In the appendix of Serre and Tate "Good Reduction of Abelian Varieties" [Annals of Mathematics 88 (1968), 492-517], the authors make the following conjectures.
Suppose that $X$ is a smooth proper variety over a local field (which does not necessarily have good reduction). Write $\rho_\ell$ for the Galois representation given by $H^n_{et}(X, \mathbb{Z}_\ell)$, for some prime $\ell$ not equal to the residue characteristic. Suppose the residue field is finite.

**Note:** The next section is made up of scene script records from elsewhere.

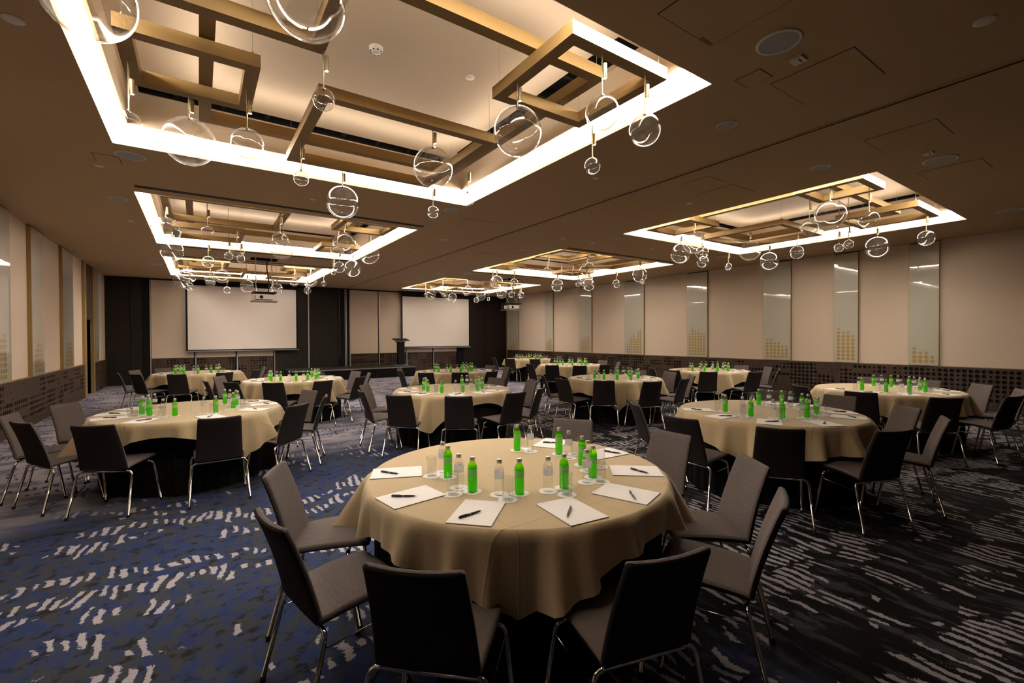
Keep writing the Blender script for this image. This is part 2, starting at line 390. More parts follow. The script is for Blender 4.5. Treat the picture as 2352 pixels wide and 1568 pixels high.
for (x0, x1, y0, y1) in [(-0.71, 3.57, 8.15, 8.24), (7.30, 11.62, 8.24, 8.32), (-0.71, 3.57, 14.5, 14.58), (-0.71, 3.57, 12.98, 13.05), (7.30, 11.62, 12.98, 13.05)]:
    g = MB().box(x0, x1, y0, y1, H - 0.003, H).build('slot_diffuser', M['black'], ceil)
    m = MB()
    for yy in (y0, (y0 + y1) / 2, y1): m.box(x0, x1, yy - 0.006, yy + 0.006, H - 0.006, H - 0.002)
    m.build('diffuser_blade', M['dado'], g)

# ------------------------------------------------------------------ walls
def dado_panels(parent, place, u0, u1, step, seed, backing_at=0.03, z_top=0.9):
    """perforated wainscot: place(u, depth, z) -> xyz ; real round holes through 25 mm board"""
    rnd = random.Random(seed); NR = 7; ncols = int((u1 - u0) / 0.1 + 0.5)
    lvl = []
    while len(lvl) < ncols:                         # runs of like columns, as the drilled pattern shows
        run = rnd.choice([2, 3, 4, 5, 7]); kind = rnd.random()
        base = [rnd.choice([0.074, 0.078, 0.078, 0.06]) if rnd.random() < 0.8 else 0.0 for _ in range(NR)]
        lo = rnd.randint(0, 3) if kind < 0.45 else 0; hi = NR - (rnd.randint(0, 3) if kind > 0.6 else 0)
        for c in range(run):
            lvl.append([(base[q] if lo <= q < hi else (0.026 if rnd.random() < 0.2 else 0.0)) * (1 if c not in (0, run - 1) or rnd.random() < 0.6 else 0.6) for q in range(NR)])
        if rnd.random() < 0.4: lvl.append([0.022 if rnd.random() < 0.3 else 0.0 for _ in range(NR)])
    dirs = [(math.cos(math.pi / 4 + math.pi / 6 * k), math.sin(math.pi / 4 + math.pi / 6 * k)) for k in range(12)]
    sq = []
    for cx_, sy_ in dirs:
        s_ = 0.05 / max(abs(cx_), abs(sy_)); sq.append((cx_ * s_, sy_ * s_))
    col = 0
    while col < ncols:
        n = min(step, ncols - col); m = MB()
        ua, ub = u0 + col * 0.1, (u0 + (col + n) * 0.1 if col + n < ncols else u1)
        ua_, ub_ = ua + 0.003, ub - 0.003
        m.quad(place(ua_, 0, 0.87), place(ub_, 0, 0.87), place(ub_, 0, z_top), place(ua_, 0, z_top))
        m.quad(place(ua_, 0, 0.105), place(ub_, 0, 0.105), place(ub_, 0, 0.17), place(ua_, 0, 0.17))
        m.quad(place(ua_, 0, 0.0), place(ub_, 0, 0.0), place(ub_, 0, 0.10), place(ua_, 0, 0.10))
        for u_, z0_, z1_ in ((ua_, 0, z_top), (ub_, 0, z_top)): m.quad(place(u_, 0, z0_), place(u_, 0.03, z0_), place(u_, 0.03, z1_), place(u_, 0, z1_))
        for c in range(n):
            uc = u0 + (col + c) * 0.1 + 0.05
            for q in range(NR):
                zc = 0.82 - 0.1 * q; dia = lvl[col + c][q]
                if dia < 0.01:
                    m.quad(place(uc - 0.05, 0, zc - 0.05), place(uc + 0.05, 0, zc - 0.05), place(uc + 0.05, 0, zc + 0.05), place(uc - 0.05, 0, zc + 0.05)); continue
                r_ = dia / 2; vs = [place(uc + x, 0, zc + y) for x, y in sq] + [place(uc + r_ * x, 0, zc + r_ * y) for x, y in dirs] + [place(uc + r_ * x, 0.025, zc + r_ * y) for x, y in dirs]
                fs = [(k, (k + 1) % 12, 12 + (k + 1) % 12, 12 + k) for k in range(12)] + [(12 + k, 12 + (k + 1) % 12, 24 + (k + 1) % 12, 24 + k) for k in range(12)]
                m.add(vs, fs)
        m.build('dado_panel', M['dado'], parent); col += n
    MB().quad(place(u0, backing_at, 0), place(u1, backing_at, 0), place(u1, backing_at, z_top), place(u0, backing_at, z_top)).build('dado_backing', M['black'], parent)

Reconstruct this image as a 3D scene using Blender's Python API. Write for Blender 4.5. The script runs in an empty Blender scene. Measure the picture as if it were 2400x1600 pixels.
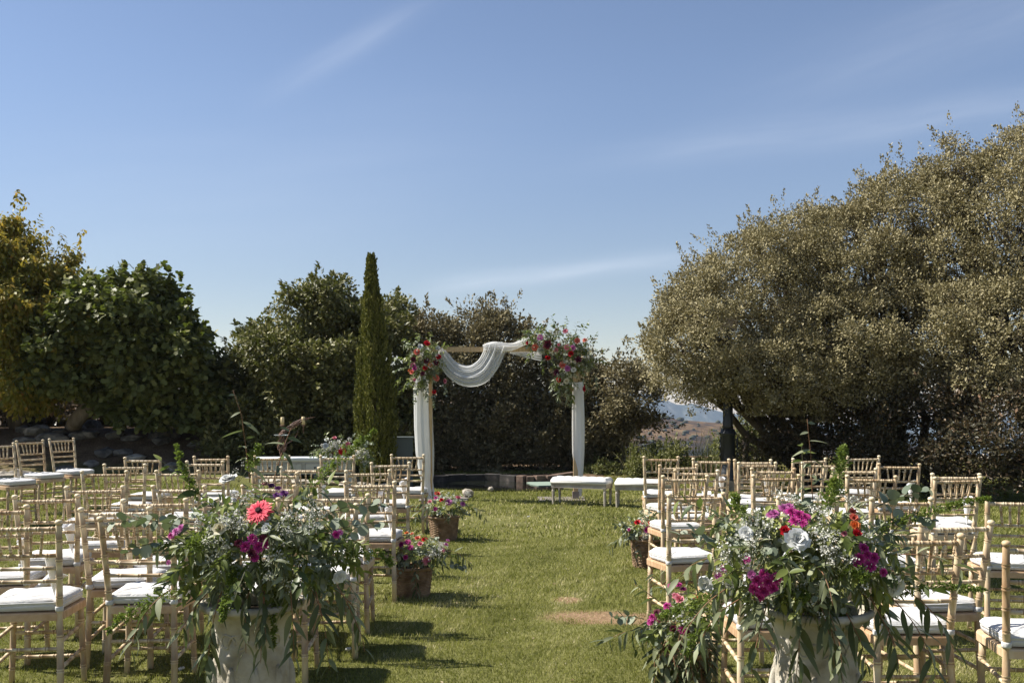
import bpy, math, random, re
import numpy as np
from mathutils import Vector, Matrix, noise, Euler

random.seed(7)
RNG = np.random.default_rng(11)
R = math.radians
sc = bpy.context.scene
COL = sc.collection

# ------------------------------------------------------------------ camera
F, H, Y0 = 2333.0, 1.5, 944.0      # focal length in photo pixels, eye height, horizon row
cam_d = bpy.data.cameras.new("camera")
cam = bpy.data.objects.new("camera", cam_d)
COL.objects.link(cam)
cam.location = (0, 0, H)
cam.rotation_euler = (R(90), 0, 0)
cam_d.sensor_width = 36
cam_d.lens = 36 * F / 2400
cam_d.shift_y = (Y0 - 800) / 2400
cam_d.clip_start = 0.05
cam_d.clip_end = 30000
sc.camera = cam

# ------------------------------------------------------------------ sky and sun
SUN = Vector((-0.88, 0.17, 1.0)).normalized()
SUN_EL = math.asin(SUN.z)
SUN_AZ = math.atan2(SUN.x, SUN.y)          # clockwise from +Y
w = bpy.data.worlds.new("World")
sc.world = w
w.use_nodes = True
nt = w.node_tree
nt.nodes.clear()
def N(tree, typ, **kw):
    n = tree.nodes.new(typ)
    for k, v in kw.items():
        setattr(n, k, v)
    return n
sky = N(nt, 'ShaderNodeTexSky', sky_type='NISHITA')
sky.sun_disc = False
sky.sun_elevation = SUN_EL
sky.sun_rotation = SUN_AZ
sky.altitude = 600
sky.air_density = 0.85
sky.dust_density = 0.15
sky.ozone_density = 2.0
bg = N(nt, 'ShaderNodeBackground')
bg.inputs['Strength'].default_value = 0.082
out = N(nt, 'ShaderNodeOutputWorld')
def math_node(tree, op, a, b=None, c=None):
    n = N(tree, 'ShaderNodeMath', operation=op)
    for i, v in enumerate((a, b, c)):
        if v is None: continue
        if hasattr(v, 'default_value') or hasattr(v, 'links'): tree.links.new(v, n.inputs[i])
        else: n.inputs[i].default_value = v
    return n.outputs[0]
# high cirrus streaks: straight bands of thin cloud on a flat sheet overhead
tc = N(nt, 'ShaderNodeTexCoord')
sep = N(nt, 'ShaderNodeSeparateXYZ'); nt.links.new(tc.outputs['Generated'], sep.inputs[0])
yy = math_node(nt, 'MAXIMUM', sep.outputs['Y'], 0.05)
U = math_node(nt, 'DIVIDE', sep.outputs['X'], yy)
V = math_node(nt, 'DIVIDE', sep.outputs['Z'], yy)
comb = N(nt, 'ShaderNodeCombineXYZ'); nt.links.new(U, comb.inputs[0]); nt.links.new(V, comb.inputs[1])
wob = N(nt, 'ShaderNodeTexNoise'); wob.inputs['Scale'].default_value = 3.0; wob.inputs['Detail'].default_value = 3
nt.links.new(comb.outputs[0], wob.inputs['Vector'])
wobv = math_node(nt, 'MULTIPLY', math_node(nt, 'SUBTRACT', wob.outputs[0], 0.5), 0.030)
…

Then Serre and Tate conjectured:
(1) The restriction of $\operatorname{Tr} \rho_\ell$ to the inertia subgroup is locally constant, takes values in $\mathbb{Z}$, and is independent of $\ell$.
(2) The characteristic polynomial of $\rho_\ell(\pi)$ has rational coefficients independent of $\ell$, and that its roots have absolute value $q^{-k/2}$ for some $0 \leq k \leq 2n$. (For any choice of $\pi$ of Frobenius element in the Galois group; here, $q$ is the cardinality of the residue field.)
Are these conjectures now proven, or are they still open? And if they are proven, what is a reference for this?
Best Answer
The article of Katz "review of $\ell$-adic cohomology" in Motives (PSPM 55, 1990) contains a good survey of the partial results in the direction of those conjectures that were known then. There hasn't been many progresses since.